Dumb it Down: Get Everyone on the Same Page
By J. Patrick Traynor
This month is about learning to measure the health of an organization by developing a set of easy-to-understand performance metrics. These metrics are often captured and displayed in what we at Impact Foundation refer to as an organizational dashboard.
Before we get into specifics of how to actually create your own dashboard, let’s talk about the level of involvement the board and CEO should have in its development. Every board member and CEO should fundamentally agree on the key metrics to be tracked, as well as the frequency and manner in which they should be reported on throughout the year.
We recommend an annual review of the key metrics contained in the organization’s dashboard to ensure the right things are being measured at the right times.
To illustrate the utility of a dashboard, think for a moment about how your car works.
In any automobile, there are approximately 30,000 interconnected parts — far too many for the average operator to understand. But to drive and maintain that vehicle, a person only needs to know a few core pieces of information, and they’re all located on the vehicle’s dashboard. Specifically, you need to know whether the car is turned on, which gear you’re in, how much gas is in your tank, how fast you’re traveling, and when your next service is required.
Most automobile dashboards today have warning lights designed to alert you when it’s necessary to visit your service shop and check out some critical operating systems. In the case of a vehicle, the engineers have distilled a few complex operating areas down to a set of easily recognizable indicators. A driver is alerted with an important directive that they visit their service advisor, who can determine whether it’s just a simple adjustment needed or something far more serious that may cause the vehicle to fail.
It works exactly the same way with your nonprofit. Your board and CEO should develop an easily digestible dashboard of the most important indicators of the administrative and programmatic health of your organization.
Your dashboard is the one document that provides the board with immediate and illuminating insight into what’s working and what isn’t. And when properly designed and communicated, it creates a very real sense of engagement and momentum.
According to Stanford University researchers, despite the copious amounts of information that board members receive, nearly half of all directors report having little or no confidence that the performance data they’re regularly reviewing accurately measures the success of their organization. This is why employing a High Impact dashboard in your organization is essential to keeping your nonprofit’s plan on track.

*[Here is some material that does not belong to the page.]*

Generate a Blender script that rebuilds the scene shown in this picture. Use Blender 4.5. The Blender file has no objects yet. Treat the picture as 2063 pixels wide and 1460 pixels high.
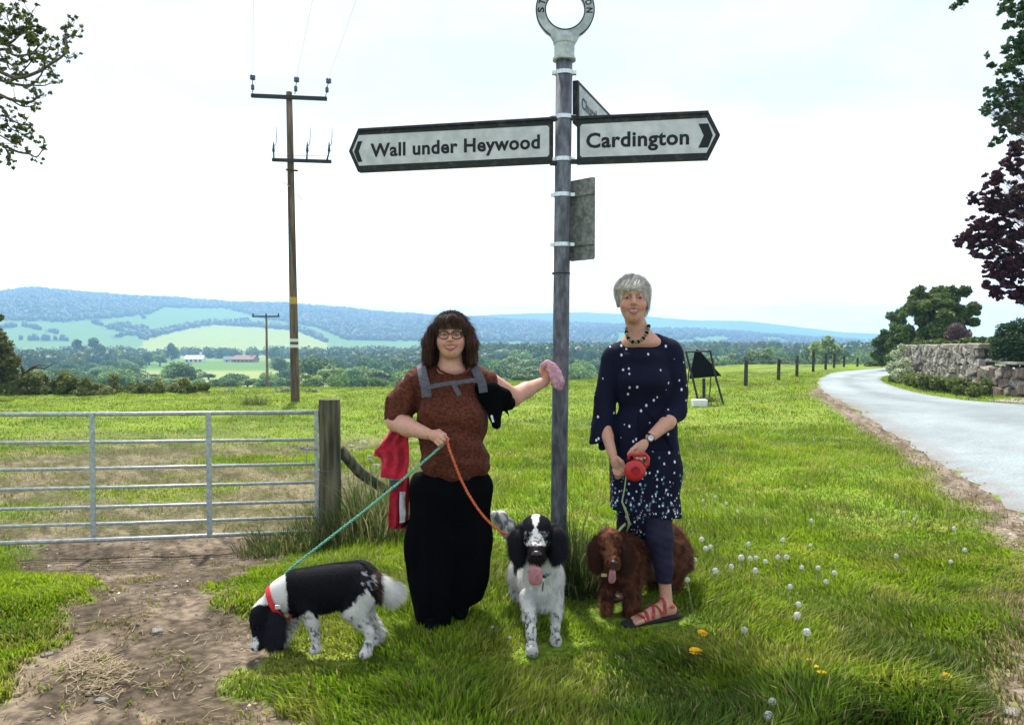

Here’s what High Impact organizations do when it comes to developing and delivering a great organizational dashboard:
Confirm It
The first step in creating an effective organizational dashboard is for the board and CEO to clarify the specific metrics that matter most and confirm that they should be the ones to appear on the dashboard. Some organizations delegate this work to a subset of board members or staff members — typically a committee.
Here are some examples of dashboard metrics you could include:
- The status of the nonprofit’s goals and major initiatives
- The organization’s financial health, including revenues, cash-on-hand, and expenses
- Fundraising metrics
- Website metrics, including visits, personal information captured, and donations made
- The health of the CEO-board chair relationship
- Overall staff engagement, performance, and well-being
Even though there are no “right” or “wrong” metrics, per se, given the energy and effort that will go into collecting this information, it’s essential that everyone is on the same page when it comes to customizing a dashboard that works best for your organization.
Convert It
Once your nonprofit’s metrics have been identified and confirmed, it’s essential that they be converted into an easy-to-understand document.

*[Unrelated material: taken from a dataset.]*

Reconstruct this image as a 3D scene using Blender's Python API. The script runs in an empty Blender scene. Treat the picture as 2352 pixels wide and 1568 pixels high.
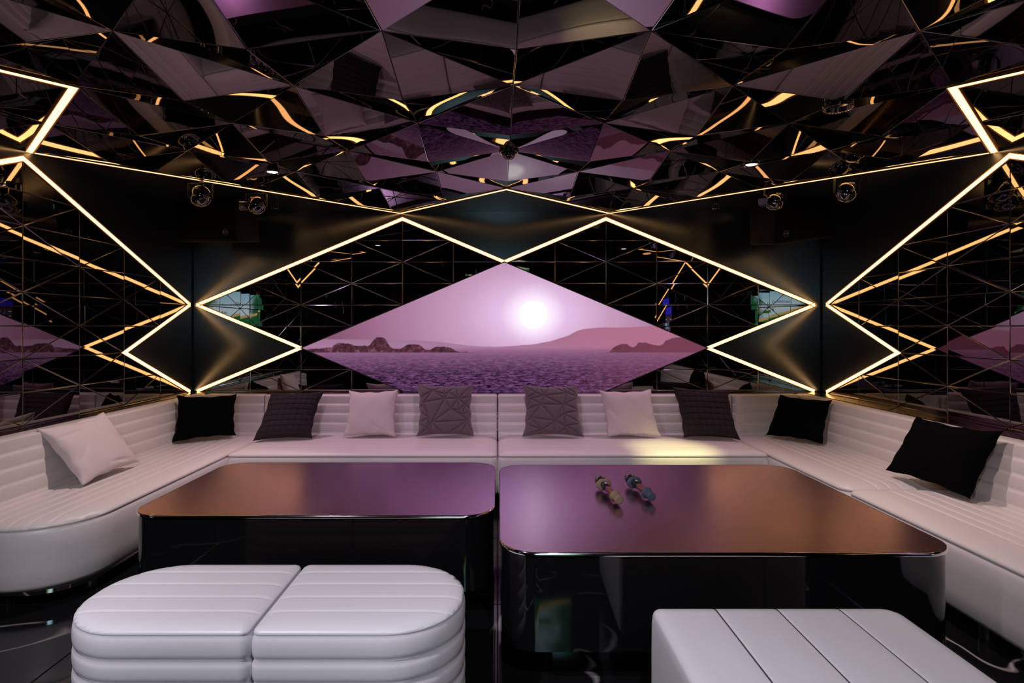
import bpy, bmesh, math, random
from mathutils import Vector, Matrix, Quaternion
random.seed(7)
sc = bpy.context.scene
col = sc.collection
R = math.radians

# ------------------------------------------------------------------ camera
CAMZ = 1.37
cd = bpy.data.cameras.new('camera'); cam = bpy.data.objects.new('camera', cd); col.objects.link(cam)
cam.location = (0, 0, CAMZ); cam.rotation_euler = (R(90), 0, 0)
cd.sensor_width = 36; cd.lens = 36 * 1327 / 2352
cd.shift_x = 33 / 2352; cd.shift_y = -32 / 2352
cd.clip_start = 0.05
sc.camera = cam
# ------------------------------------------------------------------ world / exposure
w = bpy.data.worlds.new('world'); sc.world = w; w.use_nodes = True
w.node_tree.nodes['Background'].inputs[0].default_value = (0.0, 0.0, 0.0, 1)
sc.view_settings.view_transform = 'Standard'; sc.view_settings.look = 'None'
sc.view_settings.gamma = 1; sc.view_settings.use_curve_mapping = False
sc.view_settings.exposure = 0.0
cy = sc.cycles
cy.max_bounces = 9; cy.glossy_bounces = 8; cy.diffuse_bounces = 3; cy.transmission_bounces = 4
cy.caustics_reflective = False; cy.caustics_refractive = False
cy.sample_clamp_indirect = 6; cy.use_denoising = True

def spot(name, loc, target, energy, color, deg, blend=0.6, r=0.04):
    l = bpy.data.lights.new(name, 'SPOT'); l.energy = energy; l.color = color
    l.spot_size = R(deg); l.spot_blend = blend; l.shadow_soft_size = r
    o = bpy.data.objects.new(name, l); col.objects.link(o); o.location = loc
    d = Vector(target) - Vector(loc); o.rotation_euler = d.to_track_quat('-Z', 'Y').to_euler()
    return o
PINK = (1.0, 0.62, 0.88); WARM = (1.0, 0.76, 0.74); COOL = (0.94, 0.88, 1.0)
spot('lamp_and_fill_spot', (1.56, 3.55, 2.34), (1.38, 4.52, 0.42), 260, (1.0, 0.93, 0.40), 22, 1.0)
spot('lamp_and_fill_spot', (-1.45, 3.72, 2.34), (-2.35, 3.70, 0.45), 85, WARM, 85, 1.0)
spot('lamp_and_fill_spot', (-1.45, 3.72, 2.34), (-1.30, 4.70, 0.42), 25, PINK, 80, 1.0)
spot('lamp_and_fill_spot', (1.56, 3.55, 2.34), (2.40, 3.60, 0.45), 65, WARM, 85, 1.0)
spot('lamp_and_fill_spot', (1.53, 2.60, 2.34), (2.35, 2.60, 0.45), 55, WARM, 90, 1.0)  # fill added for the right sofa; the downlight here is unlit
spot('lamp_and_fill_spot', (0.07, 3.52, 2.34), (0.05, 4.60, 0.42), 45, PINK, 80, 1.0)  # added fill for the middle of the back seats, at the dome camera
spot('lamp_and_fill_spot', (-1.90, 4.93, 2.34), (-1.00, 4.62, 0.42), 46, PINK, 95, 1.0)  # pink fill added for the left back seat, set at the cup lamp
spot('lamp_and_fill_spot', (1.86, 4.93, 2.34), (0.90, 4.62, 0.42), 46, PINK, 95, 1.0)  # matching fill added for the right back seat
spot('lamp_and_fill_spot', (-1.43, 0.70, 2.34), (-0.85, 1.95, 0.40), 180, COOL, 90, 1.0)  # added fill for the ottomans, no fixture here
spot('lamp_and_fill_spot', (0.30, 0.30, 2.34), (0.85, 1.60, 0.40), 125, COOL, 90, 1.0)  # unseen fill added above the frame for the bench
spot('lamp_and_fill_spot', (-1.43, 0.70, 2.34), (-2.30, 2.70, 0.30), 60, COOL, 70, 1.0)  # second added fill from the unseen point, towards the left sofa end

# ------------------------------------------------------------------ materials
def mat(name, color=(.5, .5, .5), rough=.5, metal=0.0, spec=.5, emit=None, es=1.0, bump=None, coat=0, ior=None, sheen=0):
    m = bpy.data.materials.new(name); m.use_nodes = True
    nt = m.node_tree; p = nt.nodes['Principled BSDF']
    p.inputs['Base Color'].default_value = (*color, 1); p.inputs['Roughness'].default_value = rough
    p.inputs['Metallic'].default_value = metal; p.inputs['Specular IOR Level'].default_value = spec
    if coat: p.inputs['Coat Weight'].default_value = coat; p.inputs['Coat Roughness'].default_value = .1
    if ior: p.inputs['IOR'].default_value = ior
    if sheen: p.inputs['Sheen Weight'].default_value = sheen
    if emit:
        p.inputs['Emission Color'].default_value = (*emit, 1); p.inputs['Emission Strength'].default_value = es
    if bump:
        sx, strength, dist, det = bump
        tc = nt.nodes.new('ShaderNodeTexCoord'); n = nt.nodes.new('ShaderNodeTexNoise')
        n.inputs['Scale'].default_value = sx; n.inputs['Detail'].default_value = det
        b = nt.nodes.new('ShaderNodeBump'); b.inputs['Strength'].default_value = strength; b.inputs['Distance'].default_value = dist
        nt.links.new(tc.outputs['Object'], n.inputs['Vector']); nt.links.new(n.outputs['Fac'], b.inputs['Height'])
        nt.links.new(b.outputs['Normal'], p.inputs['Normal'])
    return m

M = {}
M['mirror'] = mat('smoked mirror tile', (.25, .235, .235), .008, 1.0, bump=(1.6, .10, .006, 0))
M['edge'] = mat('ground mirror edge', (.26, .25, .27), .17, 1.0)
M['fedge'] = mat('facet edge', (.15, .14, .15), .15, 1.0)
M['facet'] = mat('smoked acrylic mirror', (.125, .102, .108), .010, 1.0, bump=(1.7, .42, .02, 0))
M['panel'] = mat('satin graphite panel', (.125, .14, .165), .20, .88, bump=(220, .15, .001, 2))
M['black'] = mat('matt black', (.006, .006, .007), .6)
M['led'] = mat('warm light diffuser', (.8, .7, .5), .5, emit=(1.0, .50, .165), es=4.7)
M['bronze'] = mat('orange glow fringe', (.50, .20, .07), .6, 0)  # orange colour stands in for the glow fringe beside the light strips
M['leather'] = mat('off white leather', (.66, .62, .61), .42, bump=(260, .12, .002, 3))
M['leather2'] = mat('white leather', (.68, .67, .70), .40, bump=(260, .12, .002, 3))
M['seam'] = mat('dark seam thread', (.05, .045, .05), .6)
M['chrome'] = mat('polished chrome', (.75, .72, .74), .08, 1.0)
M['steel'] = mat('brushed steel', (.35, .33, .32), .3, 1.0)
M['gloss_black'] = mat('gloss black lacquer', (.004, .004, .005), .04, 0.0, .5, ior=1.85)
M['ledge'] = mat('dark bronze ledge', (.10, .07, .055), .18, 1.0)
M['cloth_black'] = mat('black cloth', (.0015, .0015, .002), .95, spec=.05, bump=(160, .3, .004, 2))
M['cloth_char'] = mat('charcoal cloth', (.030, .023, .028), .85, spec=.15, bump=(220, .3, .003, 2))
M['cloth_taupe'] = mat('taupe velvet', (.125, .092, .105), .8, sheen=.3, bump=(240, .2, .003, 2))
M['cloth_white'] = mat('cream fabric', (.66, .58, .59), .65, bump=(260, .2, .003, 2))
M['glass_black'] = mat('black glass ball', (.004, .004, .006), .03, 0.0, 1.0, ior=1.7)
M['cab'] = mat('black speaker cabinet', (.004, .004, .005), .6, spec=.12)
M['speaker'] = mat('black speaker grille', (.002, .002, .002), .7, spec=.1, bump=(500, .4, .002, 0))
M['badge'] = mat('pale badge print', (.45, .38, .34), .5)
M['lamp'] = mat('lamp lens', (.9, .9, .85), .3, emit=(1, .96, .85), es=8)
M['lens_off'] = mat('dark lens', (.01, .01, .014), .05, 0, spec=1.0)
M['mic_black'] = mat('black mic body', (.012, .010, .014), .3, coat=.4)
M['mic_pink'] = mat('rose metallic handle', (.38, .16, .22), .22, .8)
M['tan'] = mat('tan silicone', (.27, .17, .11), .6)
M['greyblue'] = mat('slate silicone', (.065, .07, .105), .6)
M['white_ink'] = mat('white print', (.8, .8, .82), .5)

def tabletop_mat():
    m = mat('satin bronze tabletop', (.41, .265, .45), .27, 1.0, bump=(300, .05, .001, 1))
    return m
M['tabletop'] = tabletop_mat()

def marble_mat():
    m = mat('black marble', (.004, .004, .005), .05, 0.0, .3)
    nt = m.node_tree; p = nt.nodes['Principled BSDF']
    g = nt.nodes.new('ShaderNodeNewGeometry'); n = nt.nodes.new('ShaderNodeTexNoise')
    n.inputs['Scale'].default_value = .75; n.inputs['Detail'].default_value = 3; n.inputs['Distortion'].default_value = .5
    s = nt.nodes.new('ShaderNodeMath'); s.operation = 'SUBTRACT'; s.inputs[1].default_value = .5
    a = nt.nodes.new('ShaderNodeMath'); a.operation = 'ABSOLUTE'
    r = nt.nodes.new('ShaderNodeValToRGB')
    r.color_ramp.elements[0].position = 0; r.color_ramp.elements[0].color = (.42, .38, .38, 1)
    r.color_ramp.elements[1].position = .0022; r.color_ramp.elements[1].color = (.006, .006, .007, 1)
    n2 = nt.nodes.new('ShaderNodeTexNoise'); n2.inputs['Scale'].default_value = 2.3
    r2 = nt.nodes.new('ShaderNodeValToRGB'); r2.color_ramp.elements[0].position = .45; r2.color_ramp.elements[1].position = .62
    mx = nt.nodes.new('ShaderNodeMixRGB'); mx.inputs[1].default_value = (.006, .006, .007, 1)
    for x in (n, n2): nt.links.new(g.outputs['Position'], x.inputs['Vector'])
    nt.links.new(n.outputs['Fac'], s.inputs[0]); nt.links.new(s.outputs[0], a.inputs[0]); nt.links.new(a.outputs[0], r.inputs[0])
    nt.links.new(n2.outputs['Fac'], r2.inputs[0]); nt.links.new(r2.outputs[0], mx.inputs[0]); nt.links.new(r.outputs[0], mx.inputs[2])
    nt.links.new(mx.outputs[0], p.inputs['Base Color'])
    return m
M['marble'] = marble_mat()

# ---- node helper for the moving pictures on the screens
class NT:
    def __init__(s, name):
        s.m = bpy.data.materials.new(name); s.m.use_nodes = True; s.nt = s.m.node_tree; s.nt.nodes.clear()
    def n(s, t, **k):
        x = s.nt.nodes.new(t)
        for a, b in k.items(): setattr(x, a, b)
        return x
    def l(s, a, b): s.nt.links.new(a, b)
    def math(s, op, a, b=None, c=None, clamp=False):
        x = s.n('ShaderNodeMath', operation=op, use_clamp=clamp)
        for i, v in enumerate((a, b, c)):
            if v is None: continue
            if isinstance(v, (int, float)): x.inputs[i].default_value = v
            else: s.l(v, x.inputs[i])
        return x.outputs[0]
    def sstep(s, v, a, b):
        x = s.n('ShaderNodeMapRange', interpolation_type='SMOOTHSTEP'); s.l(v, x.inputs[0])
        x.inputs[1].default_value = a; x.inputs[2].default_value = b; x.inputs[3].default_value = 0; x.inputs[4].default_value = 1
        return x.outputs[0]
    def ramp(s, v, stops):
        x = s.n('ShaderNodeValToRGB'); s.l(v, x.inputs[0]); e = x.color_ramp.elements
        while len(e) < len(stops): e.new(.5)
        for i, (p, c) in enumerate(stops): e[i].position = p; e[i].color = (*c, 1)
        return x.outputs[0]
    def mix(s, f, a, b, mode='MIX'):
        x = s.n('ShaderNodeMixRGB', blend_type=mode)
        for i, v in enumerate((f, a, b)):
            if isinstance(v, (int, float)): x.inputs[i].default_value = v
            elif isinstance(v, tuple): x.inputs[i].default_value = (*v, 1)
            else: s.l(v, x.inputs[i])
        return x.outputs[0]
    def noise(s, vec, scale, detail=2, map_scale=None, rough=.5):
        if map_scale:
            mp = s.n('ShaderNodeMapping'); mp.inputs['Scale'].default_value = map_scale; s.l(vec, mp.inputs[0]); vec = mp.outputs[0]
        x = s.n('ShaderNodeTexNoise'); s.l(vec, x.inputs['Vector']); x.inputs['Scale'].default_value = scale
        x.inputs['Detail'].default_value = detail; x.inputs['Roughness'].default_value = rough
        return x.outputs['Fac']
    def curve(s, v, pts, x0, x1):
        t = s.math('DIVIDE', s.math('SUBTRACT', v, x0), x1 - x0, clamp=True)
        f = s.n('ShaderNodeFloatCurve'); s.l(t, f.inputs['Value']); c = f.mapping.curves[0]
        pts = [((p - x0) / (x1 - x0), q) for p, q in pts]
        c.points[0].location = pts[0]; c.points[1].location = pts[-1]
        for p in pts[1:-1]: c.points.new(*p)
        f.mapping.update(); return f.outputs[0]
    def out(s, color, strength):
        e = s.n('ShaderNodeEmission'); o = s.n('ShaderNodeOutputMaterial')
        s.l(color, e.inputs[0]); e.inputs[1].default_value = strength; s.l(e.outputs[0], o.inputs[0]); return s.m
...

When it comes to creating and operationalizing your organization’s dashboard, we’ve found the Rule of 1-2-3 to be quite helpful.
Specifically, the Rule of 1-2-3 provides that an organization’s directors should be able to see how the nonprofit is doing in about one page and that one page should be able to be digested in about two minutes. And the three characteristics that define the dashboard are: simplicity, specificity, and trustworthiness.
When the Rule of 1-2-3 is implemented, not only is communication dramatically improved among the board and CEO, but the entire organization becomes more focused on what matters, more aligned as a team, and more effective in achieving results.
Commit It
By formally committing to the metrics that matter most, everyone in the organization is not only more aligned, but each person is fully empowered to focus their individual time and talents on the high-priority goals.
Few things are more destabilizing to a culture than when the team is striving to achieve their objectives and the goal posts get moved. Once your nonprofit’s key metrics have been confirmed, High Impact Boards and CEOs make the formal commitment that these numbers will indeed be the ones that guide the team.
Use this sample dashboard as a starting point as you create your own for your organization.
Create It
High Impact Boards leave nothing to chance, and that’s why they’re adamant about putting an effective dashboard in place. Indeed, for High Impact Boards, the question is never whether or not the organization will have a dashboard. Rather, it’s a matter of which key metrics will appear on it and how often they will get monitored.
It’s important to recognize that High Impact Boards intuitively understand that the things that get measured are indeed the things that get done well and on time.